HSA: What kind of response do you think is necessary to resist the tide of authoritarianism in the country?
AT: Authoritarianism is ingrained in the Indian system, but it has intensified since the 1990s with the Social Darwinist ethos of neoliberalism. The previous authoritarianism was accommodative in the sense that it operated on a cultural substratum of caste. It did not have to be ruthless. But post-1990, the ruling classes are extra vigilant to suppress any resistance in the bud. This is manifested everywhere in the galloping increase in budget allocations on the police and military during the first decade of globalisation.

It requires a broad mass movement to demand repeal of all draconian laws. Basically they serve as the instruments to terrorise people into silence. I expect, with the extreme point having been reached, the people would wake up to the reality and come together to dismantle the infrastructure of state terrorism. An independent commission should be set up to examine constitutionality of this infrastructure from the standpoint of fundamental rights of an individual. If an individual does not have a defence against the mighty state, the entire constitutional superstructure is useless.

HSA: Do you see the emergence of a political force that would provide that resistance?

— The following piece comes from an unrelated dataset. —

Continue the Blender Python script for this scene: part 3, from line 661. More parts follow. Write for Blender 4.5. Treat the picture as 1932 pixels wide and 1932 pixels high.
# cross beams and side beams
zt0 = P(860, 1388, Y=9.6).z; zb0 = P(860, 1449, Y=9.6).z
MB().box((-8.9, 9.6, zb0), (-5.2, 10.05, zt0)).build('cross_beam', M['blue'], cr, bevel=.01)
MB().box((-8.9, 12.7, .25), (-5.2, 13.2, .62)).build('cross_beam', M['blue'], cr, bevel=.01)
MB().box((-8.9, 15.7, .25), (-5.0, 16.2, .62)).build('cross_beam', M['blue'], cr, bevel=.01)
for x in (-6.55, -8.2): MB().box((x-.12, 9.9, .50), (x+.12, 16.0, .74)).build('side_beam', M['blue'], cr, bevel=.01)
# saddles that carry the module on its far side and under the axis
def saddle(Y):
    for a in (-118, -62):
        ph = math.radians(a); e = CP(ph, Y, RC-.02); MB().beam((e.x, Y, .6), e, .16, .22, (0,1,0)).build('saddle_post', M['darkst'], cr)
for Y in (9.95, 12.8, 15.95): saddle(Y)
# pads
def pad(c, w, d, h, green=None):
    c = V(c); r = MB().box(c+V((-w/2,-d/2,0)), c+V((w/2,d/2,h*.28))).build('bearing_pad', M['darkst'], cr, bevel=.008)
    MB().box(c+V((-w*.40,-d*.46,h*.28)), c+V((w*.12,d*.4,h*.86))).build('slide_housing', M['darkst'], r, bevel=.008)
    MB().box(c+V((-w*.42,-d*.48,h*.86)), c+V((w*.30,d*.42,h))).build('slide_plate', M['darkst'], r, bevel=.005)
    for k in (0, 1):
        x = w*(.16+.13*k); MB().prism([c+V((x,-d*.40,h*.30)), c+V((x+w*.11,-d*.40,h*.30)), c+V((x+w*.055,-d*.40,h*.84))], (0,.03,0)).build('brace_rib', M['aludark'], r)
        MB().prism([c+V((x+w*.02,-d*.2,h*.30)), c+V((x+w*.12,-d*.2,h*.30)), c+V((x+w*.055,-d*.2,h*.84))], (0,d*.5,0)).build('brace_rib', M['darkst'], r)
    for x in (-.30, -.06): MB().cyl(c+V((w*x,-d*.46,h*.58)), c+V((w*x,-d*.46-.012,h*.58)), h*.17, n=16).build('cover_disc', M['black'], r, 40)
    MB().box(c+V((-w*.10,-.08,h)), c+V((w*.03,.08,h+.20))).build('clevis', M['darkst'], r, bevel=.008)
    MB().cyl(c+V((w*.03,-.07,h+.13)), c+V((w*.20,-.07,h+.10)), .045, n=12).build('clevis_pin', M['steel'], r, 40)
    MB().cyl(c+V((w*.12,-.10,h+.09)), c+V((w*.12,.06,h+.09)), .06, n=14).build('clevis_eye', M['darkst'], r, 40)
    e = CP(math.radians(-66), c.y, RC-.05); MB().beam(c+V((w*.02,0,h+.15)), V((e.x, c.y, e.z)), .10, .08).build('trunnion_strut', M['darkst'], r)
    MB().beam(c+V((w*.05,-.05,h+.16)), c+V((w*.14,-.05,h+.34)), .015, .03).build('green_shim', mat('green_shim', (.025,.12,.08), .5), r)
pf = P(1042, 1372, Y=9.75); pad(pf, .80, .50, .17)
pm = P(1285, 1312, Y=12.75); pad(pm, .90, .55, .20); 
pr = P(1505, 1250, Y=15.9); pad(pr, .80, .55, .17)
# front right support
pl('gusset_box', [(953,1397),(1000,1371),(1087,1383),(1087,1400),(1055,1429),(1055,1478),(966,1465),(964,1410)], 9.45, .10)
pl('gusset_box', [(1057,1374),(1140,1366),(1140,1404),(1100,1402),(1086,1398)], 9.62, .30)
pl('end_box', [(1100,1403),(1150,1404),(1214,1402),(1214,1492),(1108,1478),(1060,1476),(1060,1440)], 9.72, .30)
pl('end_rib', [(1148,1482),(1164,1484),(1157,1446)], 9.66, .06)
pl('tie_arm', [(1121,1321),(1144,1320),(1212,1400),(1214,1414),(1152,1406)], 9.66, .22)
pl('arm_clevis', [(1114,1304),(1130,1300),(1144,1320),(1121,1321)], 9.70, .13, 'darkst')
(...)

AT: Unfortunately, I do not think it is happening at the moment. But there is a huge accumulated unease in people which is bound to create the requisite political force not in the very distant future. The BJP under the tutelage of the Modi-Shah duo has played a risky game to fortify its electoral position, but, in the process, has alienated even its supporters. The demonetisation bereft of any economic rationale, the implementation of the GST without proper planning, the Hindutva hoodlums enjoying the confidence of the state machinery, and the galloping of atrocities on Dalits, Adivasis, women, Muslims and those who speak against the government has sufficiently annoyed people who supported it until recent elections. What is needed is the leadership to translate this massive disgruntlement of the masses into a coherent resistance force. I am hopeful this will be done soonest.